Eppure in questa vicenda c’è un terzo attore, formalmente rimasto nella penombra, ma indispensabile per comprendere le dinamiche della politica pakistana: l’esercito. Che nel 2018 aveva dato il via libera all’ascesa politica dell’ex stella del cricket. Ma che ultimamente, anche alla luce dell’andamento drammatico dell’economia, aveva fatto progressivamente mancare il suo sostegno al primo ministro. E se l’esercito rema contro, il governo pakistano, in un modo o nell’altro, finisce per cadere. E mentre Khan ampliava la sua distanza dalle relazioni con l’Occidente, il capo di stato maggiore, generale Qamar Javed Bajwa, esprimeva pubblicamente opinioni diametralmente opposte, quasi fosse un “premier-ombra”: «Il Pakistan ha un lungo ed eccellente rapporto strategico con gli Stati Uniti, che rimane il nostro più grande mercato di esportazione», aveva dichiarato il 2 aprile scorso. Per poi precisare: «Non crediamo alla politica dei campi e le relazioni bilaterali con i nostri partner non vanno a scapito delle nostre relazioni con altri paesi», riferendosi al solido legame di Islamabad con la Cina. E infine sulla guerra in Ucraina: «L’invasione russa dev’essere fermata immediatamente. La sua aggressione contro un paese più piccolo non può essere perdonata». Imran Khan ha compreso: e per restare al potere ha tentato il colpo di mano: sostituire il generale Bajwa con qualcuno di sua fiducia, in grado di seguire senza strappi la sua linea di politica estera. Tentativo fallito. Le cronache raccontano di una visita a sorpresa in elicottero, la sera del 9 aprile, nella residenza del primo ministro, del capo dell’Isi (Inter-Services Intelligence, la più importante sezione dei servizi segreti pakistani, alle dirette dipendenze delle Forze Armate): 45 minuti di colloquio. Il giorno successivo Imran Khan è stato “licenziato” dal Parlamento.
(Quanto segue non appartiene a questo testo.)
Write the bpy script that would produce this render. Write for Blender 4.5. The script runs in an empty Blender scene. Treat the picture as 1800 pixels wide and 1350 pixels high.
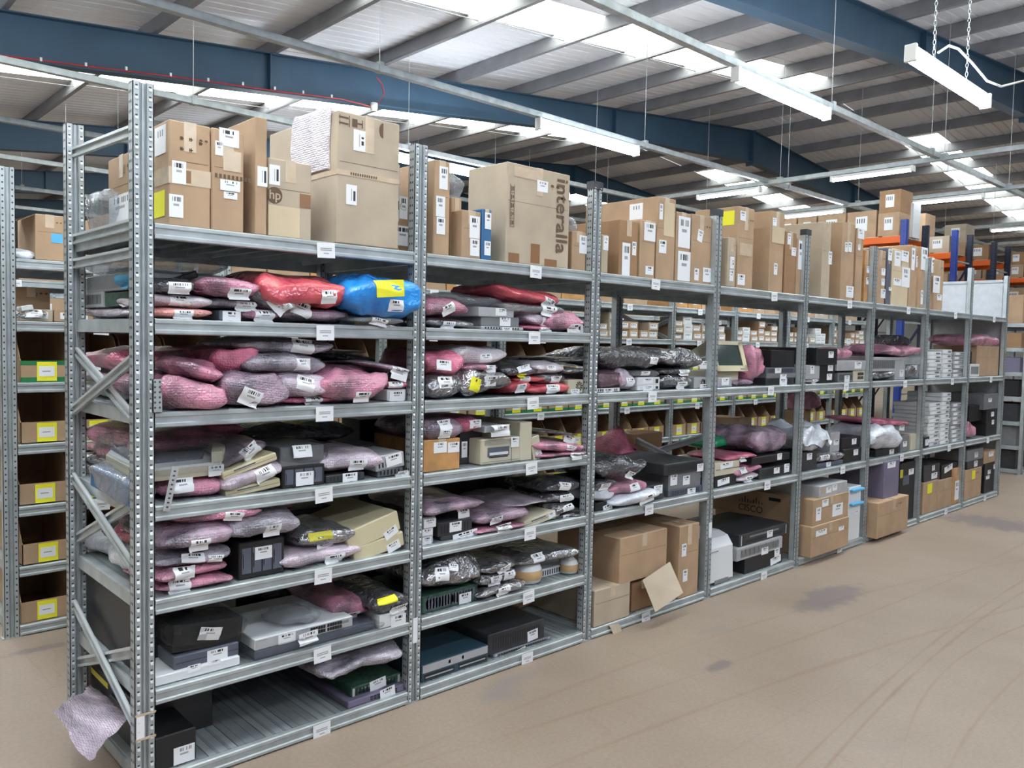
import bpy, bmesh, math, random
from mathutils import Vector, Matrix, noise
from mathutils.bvhtree import BVHTree
R = math.radians
random.seed(7)
SC = bpy.context.scene
COL = SC.collection
# ------------------------------------------------------------------ camera
YAW, PIT, ROL = R(46.892), R(-2.993), R(1.192)
CAM = Vector((-0.991, -2.923, 1.646))
FPX = 1429.2
fw = Vector((math.cos(PIT)*math.cos(YAW), math.cos(PIT)*math.sin(YAW), math.sin(PIT)))
rt0 = Vector((math.sin(YAW), -math.cos(YAW), 0)); up0 = rt0.cross(fw)
rt = math.cos(ROL)*rt0 + math.sin(ROL)*up0
up = -math.sin(ROL)*rt0 + math.cos(ROL)*up0
cd = bpy.data.cameras.new('camera'); cam = bpy.data.objects.new('camera', cd); COL.objects.link(cam)
M = Matrix((rt, up, -fw)).transposed().to_4x4(); M.translation = CAM
cam.matrix_world = M
cd.sensor_fit = 'HORIZONTAL'; cd.sensor_width = 36; cd.lens = FPX/1800*36; cd.clip_start = .05; cd.clip_end = 200
SC.camera = cam
# ------------------------------------------------------------------ world, exposure
SC.view_settings.view_transform = 'Standard'; SC.view_settings.look = 'None'
SC.view_settings.gamma = 1; SC.view_settings.use_curve_mapping = False
SC.view_settings.exposure = 0.5
w = bpy.data.worlds.new('World'); SC.world = w; w.use_nodes = True
w.node_tree.nodes['Background'].inputs[0].default_value = (.85, .92, 1, 1)
w.node_tree.nodes['Background'].inputs[1].default_value = 1.0
LED_E, SKY_E = 55.0, 3.6

def ray(px, py): return fw*FPX + rt*(px-900) - up*(py-675)
def at(px, py, Y):
    d = ray(px, py); return CAM + d*((Y-CAM.y)/d.y)
def atx(px, py, X):
    d = ray(px, py); return CAM + d*((X-CAM.x)/d.x)
# ------------------------------------------------------------------ materials
MATS = {}
def mat(name, col, rough=.6, metal=0, noise_s=0, noise_a=0, bump=0, bump_s=50, kind=None, alpha=1, emit=0, spec=.5, vor=0, coat=0, col2=None, dist=.002):
    if name in MATS: return MATS[name]
    m = bpy.data.materials.new(name); m.use_nodes = True; MATS[name] = m
    nt = m.node_tree; N = nt.nodes; L = nt.links; b = N['Principled BSDF']
    c = (*col, 1); b.inputs['Base Color'].default_value = c
    b.inputs['Roughness'].default_value = rough; b.inputs['Metallic'].default_value = metal
    b.inputs['Specular IOR Level'].default_value = spec
    b.inputs['Coat Weight'].default_value = coat; b.inputs['Coat Roughness'].default_value = .1
    m.diffuse_color = c
    if noise_a or bump or vor or col2:
        tc = N.new('ShaderNodeTexCoord')
    if noise_a or col2:
        n = N.new('ShaderNodeTexNoise'); n.inputs['Scale'].default_value = noise_s; n.inputs['Detail'].default_value = 5
        L.new(tc.outputs['Object'], n.inputs['Vector'])
        r = N.new('ShaderNodeValToRGB'); L.new(n.outputs['Fac'], r.inputs['Fac'])
        r.color_ramp.elements[0].position = .35; r.color_ramp.elements[1].position = .65
        k = 1-noise_a
        r.color_ramp.elements[0].color = (*(col2 if col2 else [v*k for v in col]), 1)
        r.color_ramp.elements[1].color = (*[min(1, v*(1+noise_a*.5)) for v in col], 1)
        L.new(r.outputs['Color'], b.inputs['Base Color'])
    if bump or vor:
        bp = N.new('ShaderNodeBump'); bp.inputs['Distance'].default_value = dist
        if vor:
            v = N.new('ShaderNodeTexVoronoi'); v.inputs['Scale'].default_value = vor; v.inputs['Randomness'].default_value = .45
            L.new(tc.outputs['Object'], v.inputs['Vector'])
            inv = N.new('ShaderNodeMath'); inv.operation = 'SUBTRACT'; inv.inputs[0].default_value = 1
            L.new(v.outputs['Distance'], inv.inputs[1])
            n2 = N.new('ShaderNodeTexNoise'); n2.inputs['Scale'].default_value = 14; L.new(tc.outputs['Object'], n2.inputs['Vector'])
            ad = N.new('ShaderNodeMath'); ad.operation = 'MULTIPLY_ADD'; ad.inputs[1].default_value = 2.5
            L.new(n2.outputs['Fac'], ad.inputs[0]); L.new(inv.outputs[0], ad.inputs[2])
            L.new(ad.outputs[0], bp.inputs['Height']); bp.inputs['Strength'].default_value = .85; bp.inputs['Distance'].default_value = .005
        else:
            n2 = N.new('ShaderNodeTexNoise'); n2.inputs['Scale'].default_value = bump_s; n2.inputs['Detail'].default_value = 3
            n2.inputs['Distortion'].default_value = .6
            L.new(tc.outputs['Object'], n2.inputs['Vector'])
            L.new(n2.outputs['Fac'], bp.inputs['Height']); bp.inputs['Strength'].default_value = bump
        L.new(bp.outputs['Normal'], b.inputs['Normal'])
        if coat: L.new(bp.outputs['Normal'], b.inputs['Coat Normal'])
    if alpha < 1: b.inputs['Alpha'].default_value = alpha
    if emit:
        b.inputs['Emission Color'].default_value = c; b.inputs['Emission Strength'].default_value = emit
    return m
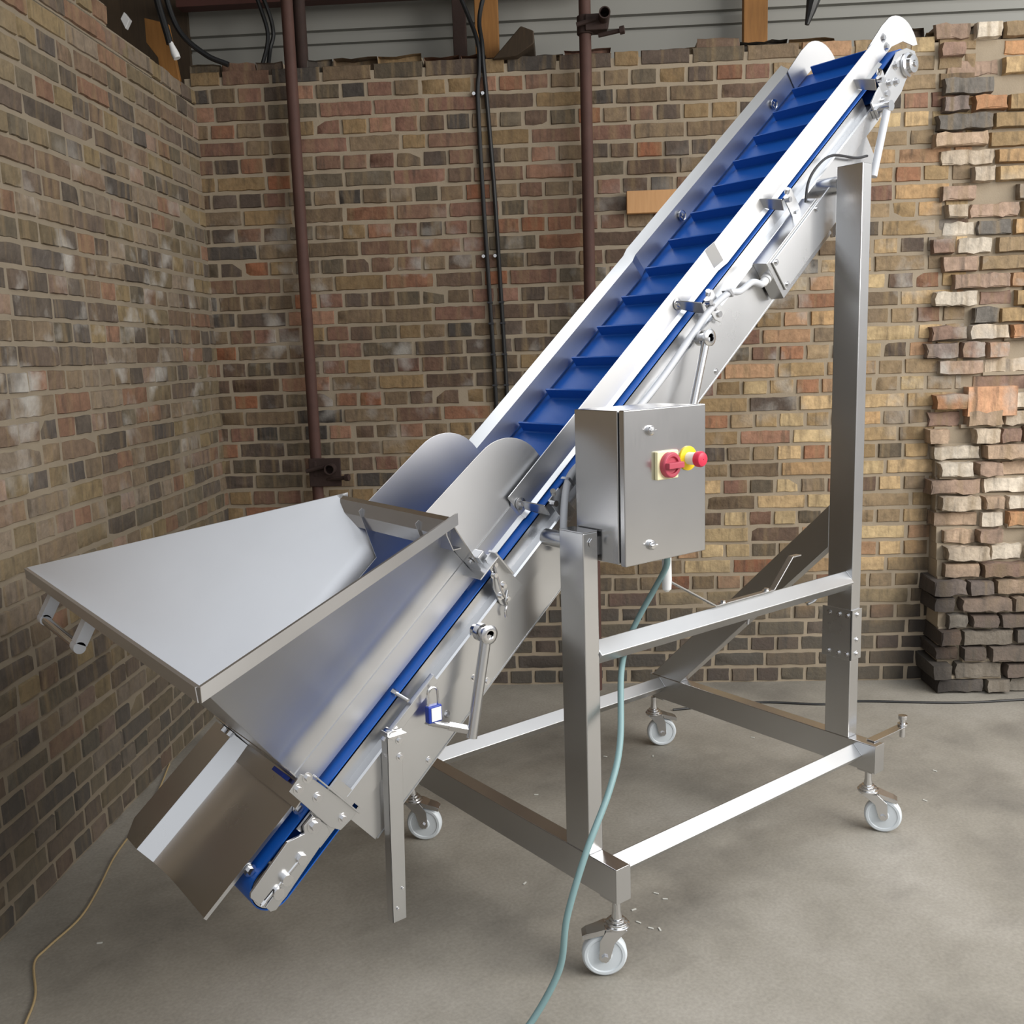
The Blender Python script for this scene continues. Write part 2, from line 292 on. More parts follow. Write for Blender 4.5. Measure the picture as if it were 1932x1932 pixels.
def brick(mb, O, U, Nn, u0, u1, z0, z1, dep, col, jag=0.0022, m=0):
    """one brick face: irregular outline standing dep proud of the mortar, bevelled back to it"""
    pts = []
    nu = max(2, int((u1-u0)/0.035)); r = lambda a: rnd.uniform(-a, a)
    for i in range(nu): pts.append((u0+(u1-u0)*i/nu+r(jag)*(i > 0), z0+r(jag)))
    for i in range(2): pts.append((u1+r(jag), z0+(z1-z0)*i/2))
    for i in range(nu): pts.append((u1+(u0-u1)*i/nu, z1+r(jag)))
    for i in range(2): pts.append((u0+r(jag), z1+(z0-z1)*i/2))
    n = len(pts); cu_, cz = (u0+u1)/2, (z0+z1)/2; tl = r(0.0025); tz = r(0.002); ch = 0.0045
    P = []
    for a, b in pts:
        P.append(O+U*a+Vector((0, 0, b))-Nn*0.004)
    for a, b in pts:
        a2 = a+(ch if a < cu_ else -ch)*min(1, abs(a-cu_)/0.02); b2 = b+(ch if b < cz else -ch)*min(1, abs(b-cz)/0.012)
        P.append(O+U*a2+Vector((0, 0, b2))+Nn*(dep+tl*(a-cu_)/(u1-u0)*2+tz*(b-cz)/(z1-z0)*2))
    F = [(i, (i+1) % n, n+(i+1) % n, n+i) for i in range(n)]+[tuple(range(n, 2*n))]
    mb.add(P, F, m, col)
CP = 0.0811
def brickwork(mb, O, U, Nn, length, ztop, pal, start=0.0, top_rows=0, skip=None):
    k = 0; z = 0.0
    while z < ztop-0.02:
        head = k % 2 == 0; Lb = 0.125 if head else 0.249; jt = 0.013
        u = start-rnd.uniform(0.02, 0.10)-(0.06 if not head else 0)
        while u < length:
            Lr = Lb*rnd.uniform(0.94, 1.06)
            if not head and rnd.random() < 0.12: Lr = 0.125
            a, b = max(u, start), min(u+Lr-jt, length)
            if b-a > 0.02:
                dep = rnd.uniform(0.002, 0.009); z0 = z+0.0065+rnd.uniform(-.002, .002); z1 = z+CP-0.0065+rnd.uniform(-.002, .002)
                ok = True
                if z > ztop-top_rows*CP-0.01: 
                    z1 -= rnd.uniform(0, 0.03); ok = rnd.random() > 0.12; dep -= rnd.uniform(0, 0.05)
                elif rnd.random() < 0.012: dep = 0.001
                if skip and skip(a, b, z): ok = False
                if ok: brick(mb, O, U, Nn, a, b, z0, z1, dep, pick(pal((a+b)/2, z) if callable(pal) else pal))
            u += Lr
        z += CP; k += 1
def slab(mb, O, U, Nn, a, b, z0, z1, thick, m=1):
    mb.obox(O, U, Nn, (0, 0, 1), (a, -thick, z0), (b, 0, z1), m)
# back wall
ZB = 3.047
bw = MB(); O = room(0, 0, 0)
slab(bw, O, Bv, -Dv, -0.08, 7.0, 0, ZB, 0.24)
def palb(u, z): return PALR if (u > 2.75 and rnd.random() < 0.85) or (u > 1.9 and z < 1.6 and rnd.random() < 0.45) else PAL  # paler bricks rightwards: stronger light there put into the brick colour
brickwork(bw, O, Bv, -Dv, 3.62, ZB, palb, start=-0.05)
# broken top course
u = -0.05
while u < 3.6:
    L_ = rnd.uniform(0.10, 0.24); h = rnd.choice((0.03, 0.045, 0.06, 0.068)); d = rnd.uniform(-0.06, 0.0)
    if rnd.random() > 0.1:
        brick(bw, O, Bv, -Dv, u, u+L_, ZB, ZB+h, d, pick(PAL), 0.006)
        bw.obox(O, Bv, -Dv, (0, 0, 1), (u, -0.2, ZB-0.004), (u+L_, d-0.006, ZB+h-0.006), 1)
    u += L_+0.008
tag(obj('wall_back', bw, [M_BRICK, M_MORTAR], ang=50), 'back wall of old brown brick in alternating header and stretcher courses', 'wall', kind='structure')
# left wall
lw = MB(); O2 = room(-0.035, 0.02, 0)
slab(lw, O2, -Dv, Bv, -0.1, 4.6, 0, 2.92, 0.24)
ltop = lambda u: 2.93+min(1.6, max(0, u-0.3))*0.22
brickwork(lw, O2, -Dv, Bv, 4.6, 3.0, PALL)
for k in range(4):
    z = 2.919+k*CP; u = 0.45+0.42*k+rnd.uniform(0, .1); slab(lw, O2, -Dv, Bv, u, 4.6, z-0.004, z+CP, 0.24)
    while u < 4.6:
        L_ = 0.125 if k % 2 else 0.249
        brick(lw, O2, -Dv, Bv, u, u+L_-0.011, z+0.006, z+CP-0.006, rnd.uniform(0.002, 0.01), pick(PALL if u < 1.2 or rnd.random() < .4 else PALR)); u += L_*rnd.uniform(.95, 1.05)
tag(obj('wall_left', lw, [M_BRICKL, M_MORTL], ang=50), 'left wall of dark streaked old brick with a jagged top', 'wall', kind='structure')
# broken pier at the right
pw = MB(); O3 = room(3.46, 0, 0); z = 0.0; k = 0
def proj(z): return 0.035 if z > 1.45 else 0.035+0.19*min(1, (1.45-z)/1.2)
while z < ZB+0.05:
    u = rnd.uniform(-0.03, 0.05)+(0.0 if z > 1.2 else 0.02); hc = CP*rnd.uniform(0.95, 1.03)
    slab(pw, O3, Bv, -Dv, 0.03, 3.2, z, z+hc, 0.25) if False else None
    pw.obox(O3, Bv, -Dv, (0, 0, 1), (0.035, -0.2, z), (3.4, proj(z)-0.062, z+hc+0.002), 1)
    if z > 1.75: pw.obox(O3, Bv, -Dv, (0, 0, 1), (0.43, -0.2, z), (3.4, proj(z)-0.019, z+hc+0.001), 1)
    elif rnd.random() < .6: a_ = rnd.uniform(.02, .5); pw.obox(O3, Bv, -Dv, (0, 0, 1), (a_, -0.2, z-.004), (a_+rnd.uniform(.15, .5), proj(z)-0.022, z+.012), 1)
    while u < 2.4:
        L_ = rnd.choice((0.11, 0.13, 0.22, 0.25, 0.17))*rnd.uniform(.9, 1.1)
        reg = (u > 0.31 or u+L_ > 0.42) and z > 1.70
        d = proj(z)+(rnd.uniform(-0.012, 0.008) if reg else rnd.choice((0.0, 0.008, -0.015, -0.03, -0.05, 0.014, -0.012, .004)))
        col = pick(PALR if reg else PALP)
        if rnd.random() > (0.0 if reg else 0.025):
            z0, z1 = z+rnd.uniform(.002, .008), z+hc-rnd.uniform(.003, .009); j = 0.003 if reg else 0.008
            # solid block with a rough front
            pw.obox(O3, Bv, -Dv, (0, 0, 1), (u+.006, -0.12, z0+.004), (u+L_-.016, d-0.004, z1-.004), 0); 
            for q in range(6): pw.c[-1-q] = col
            brick(pw, O3-Dv*0+(-Dv)*0, Bv, -Dv, u, u+L_-.01, z0, z1, d, col, j)
        u += L_+rnd.uniform(0, .012)
    z += hc; k += 1
# the large pinkish block bridging two courses
pw.obox(O3, Bv, -Dv, (0, 0, 1), (0.17, -0.05, 1.335), (0.40, proj(1.4)+0.02, 1.475), 0)
for q in range(6): pw.c[-1-q] = lin('c99a78')
tag(obj('wall_right', pw, [M_PIER, M_MORTAR], ang=50), 'broken pale brick pier with ragged projecting courses', 'wall', kind='structure')
# sheet cladding above the walls
cl = MB(); d0 = 0.35; prof = []
def zc(z): return z
zs = [(2.85, 0), (3.262, 0), (3.264, .022), (3.278, .022), (3.282, 0), (3.318, 0), (3.321, .026), (3.342, .026), (3.346, 0), (3.53, 0), (3.533, .024), (3.55, .024), (3.553, 0), (3.61, 0), (3.613, .024), (3.63, .024), (3.634, 0), (5.2, 0)]
cl.strip([room(-0.17, d0+dd, z) for z, dd in zs], Bv*7.5)
tag(obj('wall_cladding', cl, M_CLAD, ang=20), 'light grey profiled metal cladding above the back wall', 'wall', kind='structure')
c2 = MB(); c2.obox(room(-0.5, 0, 0), Dv, Bv, (0, 0, 1), (-5.0, -0.05, 2.8), (0.6, 0.0, 5.2)); c2.obox(room(-0.5, 0, 0), Dv, Bv, (0, 0, 1), (0.32, 0.0, 2.9), (0.36, 0.34, 5.2))  # added panels: keep light off the left, fill the shaded corner dark
tag(obj('shade_panel_left', c2, M_DWOOD), 'dark panel added behind the left wall top to block light and stand in for shade', 'wall', kind='structure')
rb = MB(); rb.obox(room(0, 0, 0), Bv, Dv, (0, 0, 1), (-0.15, 0.16, 3.425), (1.9, 0.24, 3.50))
tag(obj('roof_purlin', rb, M_CLADD), 'red-brown roof purlin at the top left above the back wall', 'beam')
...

Ma con ogni probabilità la carriera politica di Khan non è finita qui. Di certo può contare ancora oggi su un numero ancora consistente di sostenitori. E la sua uscita di scena è arrivata non per colpe specifiche, ma per una congiura. Come dire: la sua “fedina politica” è ancora pulita. Ma è pur vero che sui temi economici il suo governo non ha raggiunto i risultati sperati. Sostiene l’economista pachistano-americano Atif Mian: «Sebbene Imran Khan abbia ereditato una crisi valutaria, non ha fatto nulla di sostanziale e sta lasciando l’economia in condizioni ancora peggiori. Non ha affrontato le sfide macroeconomiche, non ha pianificato un percorso di indipendenza energetica, senza la quale non può raggiungere una crescita sostenibile. Invece, il governo Khan è andato a chiedere l'elemosina all’estero, facendo innalzare il debito». E di fronte all’impennata dell’inflazione, l’ex primo ministro aveva risposto sprezzante: «Non sono entrato in politica per controllare i prezzi di aloo e tamatar (patate e pomodori)». Ma Khan non si arrende. «La lotta per la libertà ricomincia oggi contro una cospirazione straniera che ha portato a un cambio di regime», ha scritto sul suo profilo Twitter (16 milioni di follower). Continua a chiedere elezioni anticipate e definisce il nuovo esecutivo, espressione del solito clan Sharif, «un governo di banditi». Scrive Fahd Husain, editorialista di Dawn, il più importante quotidiano pakistano in lingua inglese: «Decisioni sconsiderate e un approccio conflittuale alla politica, mescolati con una sana dose di arroganza, hanno portato il governo di Imran Khan a una fine ignominiosa. Ma può ancora salvare le sue prospettive elettorali se impara dai suoi errori e corregge la rotta».